Over-optimization to be wary of
Since HTTP/2 and TLS 1.3 offer so many benefits, should you discard all traditional optimization methods and rely entirely on these protocols? Absolutely not. File merging and sprite sheets were lifesavers in the HTTP/1.1 era. With HTTP/2, multiple small requests are no longer a performance bottleneck, so some developers have reversed this by splitting merged files into smaller chunks for multiplexing and loading. This approach itself isn't wrong. However, over-reliance on protocol optimization can sometimes backfire. For example, the memory limit of dynamic tables can become a new bottleneck on some high-concurrency servers.

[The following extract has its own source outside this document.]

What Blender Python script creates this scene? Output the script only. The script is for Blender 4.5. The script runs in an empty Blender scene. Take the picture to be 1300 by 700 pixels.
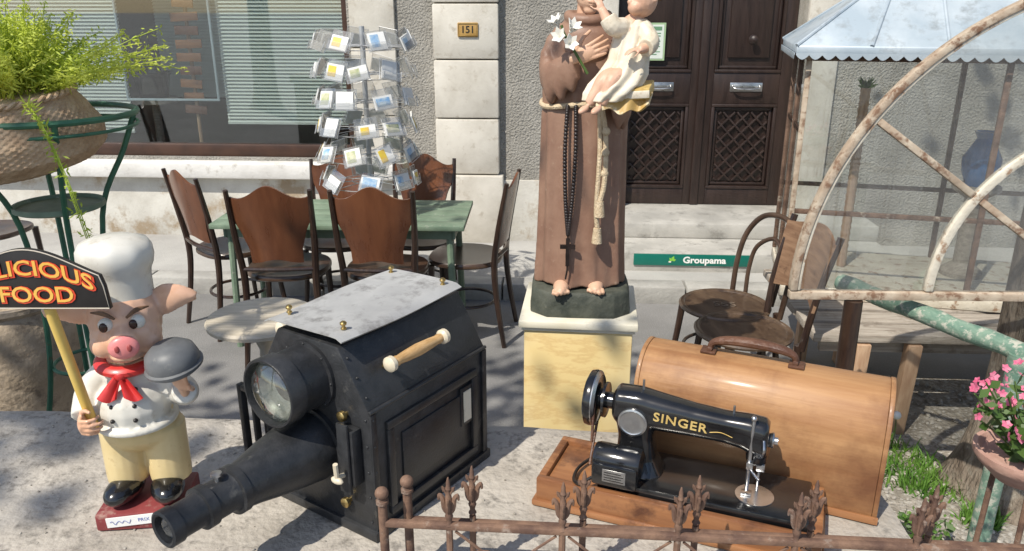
import bpy, bmesh, math, random
from mathutils import Vector, Matrix, Euler, noise
R=math.radians; PI=math.pi
random.seed(7)
SC=bpy.context.scene; COL=SC.collection
V=Vector
# ------------------------------------------------------------------ camera model
CAM=V((0,0,1.7)); PT=R(19); FP=1000.
def ray(u,v):
    xc=(u-650)/FP; yc=(350-v)/FP
    return V((xc, math.cos(PT)+math.sin(PT)*yc, -math.sin(PT)+math.cos(PT)*yc))
def atz(u,v,z):
    d=ray(u,v); return CAM+d*((z-1.7)/d.z)
def aty(u,v,y):
    d=ray(u,v); return CAM+d*(y/d.y)
# ------------------------------------------------------------------ mesh helper
def crv(pts,n=6):
    P=[V(p) for p in pts]; out=[]
    for i in range(len(P)-1):
        p0=P[max(i-1,0)];p1=P[i];p2=P[i+1];p3=P[min(i+2,len(P)-1)]
        for k in range(n):
            t=k/n
            out.append(.5*((2*p1)+(-p0+p2)*t+(2*p0-5*p1+4*p2-p3)*t*t+(-p0+3*p1-3*p2+p3)*t**3))
    out.append(P[-1]); return out
def lerpl(xs,ys,x):
    if x<=xs[0]: return ys[0]
    for i in range(len(xs)-1):
        if x<=xs[i+1]:
            f=(x-xs[i])/(xs[i+1]-xs[i]); f=f*f*(3-2*f)*.4+f*.6
            return ys[i]+(ys[i+1]-ys[i])*f
    return ys[-1]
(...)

If `http2_max_concurrent_streams` is set too high or the number of connections per machine is too large, HPACK dynamic tables can consume considerable memory resources.
Similarly, while 0-RTT is extremely fast on secondary accesses, its replay attack risk necessitates additional defenses in certain high-frequency trading scenarios. You can't simply flip the switch and assume everything is fine. Optimization is like playing chess; you must consider your opponent's possible reactions before making each move.